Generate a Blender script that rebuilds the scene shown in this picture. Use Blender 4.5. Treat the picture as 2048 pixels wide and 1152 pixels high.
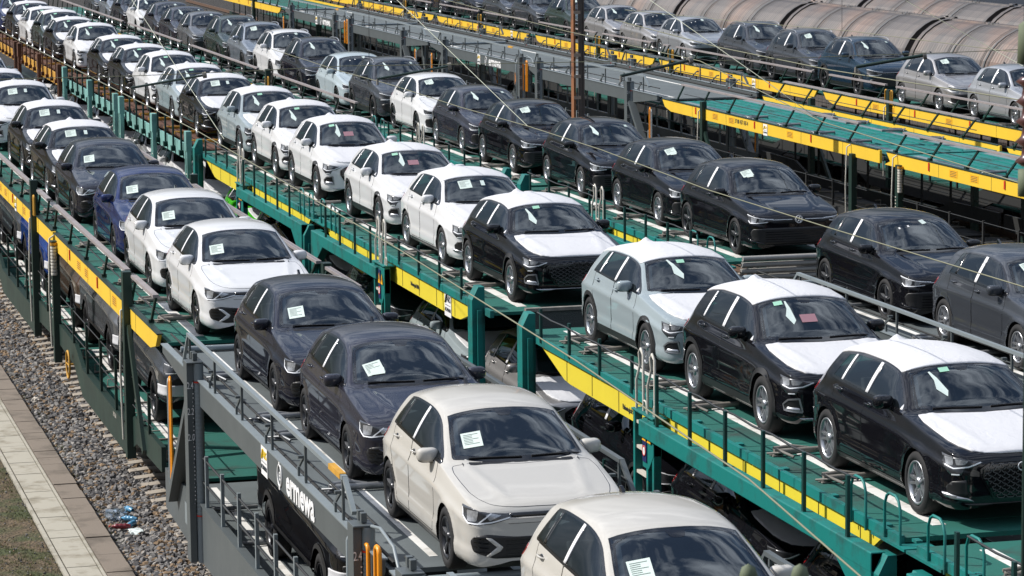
import bpy, bmesh, math, random
import numpy as np
from mathutils import Vector, Matrix
from mathutils.bvhtree import BVHTree
R = math.radians
rnd = random.Random(7)
scene = bpy.context.scene
for o in list(bpy.data.objects): bpy.data.objects.remove(o)
col = scene.collection

# ------------------------------------------------------------------ camera
CZ = 9.8
PIT, ROLL, HD = R(7.8394), R(0.5762), R(14.7127)
cam_d = bpy.data.cameras.new('camera'); cam = bpy.data.objects.new('camera', cam_d); col.objects.link(cam)
f0 = Vector((math.sin(HD)*math.cos(PIT), math.cos(HD)*math.cos(PIT), -math.sin(PIT)))
r0 = Vector((math.cos(HD), -math.sin(HD), 0)); u0 = r0.cross(f0)
cr, sr = math.cos(ROLL), math.sin(ROLL)
rv = r0*cr - u0*sr; uv = r0*sr + u0*cr
cam.matrix_world = Matrix(((rv.x, uv.x, -f0.x, 0), (rv.y, uv.y, -f0.y, 0), (rv.z, uv.z, -f0.z, CZ), (0, 0, 0, 1)))
cam_d.sensor_width = 36; cam_d.lens = 6243.1/2048*36
cam_d.clip_start = 0.5; cam_d.clip_end = 3000
cam_d.dof.use_dof = True; cam_d.dof.focus_distance = 38; cam_d.dof.aperture_fstop = 13
scene.camera = cam

# ------------------------------------------------------------------ sky, sun, exposure
SUN_EL, SUN_AZ = 41.0, -62.0       # azimuth measured from +Y towards +X
w = bpy.data.worlds.new("World"); scene.world = w; w.use_nodes = True
nt = w.node_tree; nt.nodes.clear()
def N(nt, t, **k):
    n = nt.nodes.new(t)
    for a, b in k.items(): setattr(n, a, b)
    return n
sky = N(nt, 'ShaderNodeTexSky', sky_type='NISHITA', sun_disc=False, sun_elevation=R(SUN_EL), sun_rotation=R(SUN_AZ), altitude=300, dust_density=1.5)
tc = N(nt, 'ShaderNodeTexCoord'); mp = N(nt, 'ShaderNodeMapping'); mp.inputs['Scale'].default_value = (1, 1, 2.6)
ns = N(nt, 'ShaderNodeTexNoise'); ns.inputs['Scale'].default_value = 4.6; ns.inputs['Detail'].default_value = 9; ns.inputs['Roughness'].default_value = .62; ns.inputs['Distortion'].default_value = .35
rp = N(nt, 'ShaderNodeValToRGB'); rp.color_ramp.elements[0].position = .44; rp.color_ramp.elements[1].position = .68
mx = N(nt, 'ShaderNodeMixRGB'); mx.inputs[2].default_value = (10.5, 11.3, 12.6, 1)
bg = N(nt, 'ShaderNodeBackground'); bg.inputs[1].default_value = .12
out = N(nt, 'ShaderNodeOutputWorld')
L = nt.links.new
L(tc.outputs['Generated'], mp.inputs[0]); L(mp.outputs[0], ns.inputs[0]); L(ns.outputs[0], rp.inputs[0])
L(rp.outputs[0], mx.inputs[0]); L(sky.outputs[0], mx.inputs[1]);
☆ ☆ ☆
> SHORT PROBLEM
Starting at the top of the listing above, please restate word for word each line up to and including the one that holds "col = scene.collection", omitting every image.

> EXERCISE RESULT
Generate a Blender script that rebuilds the scene shown in this picture. Use Blender 4.5. Treat the picture as 2048 pixels wide and 1152 pixels high.
import bpy, bmesh, math, random
import numpy as np
from mathutils import Vector, Matrix
from mathutils.bvhtree import BVHTree
R = math.radians
rnd = random.Random(7)
scene = bpy.context.scene
for o in list(bpy.data.objects): bpy.data.objects.remove(o)
col = scene.collection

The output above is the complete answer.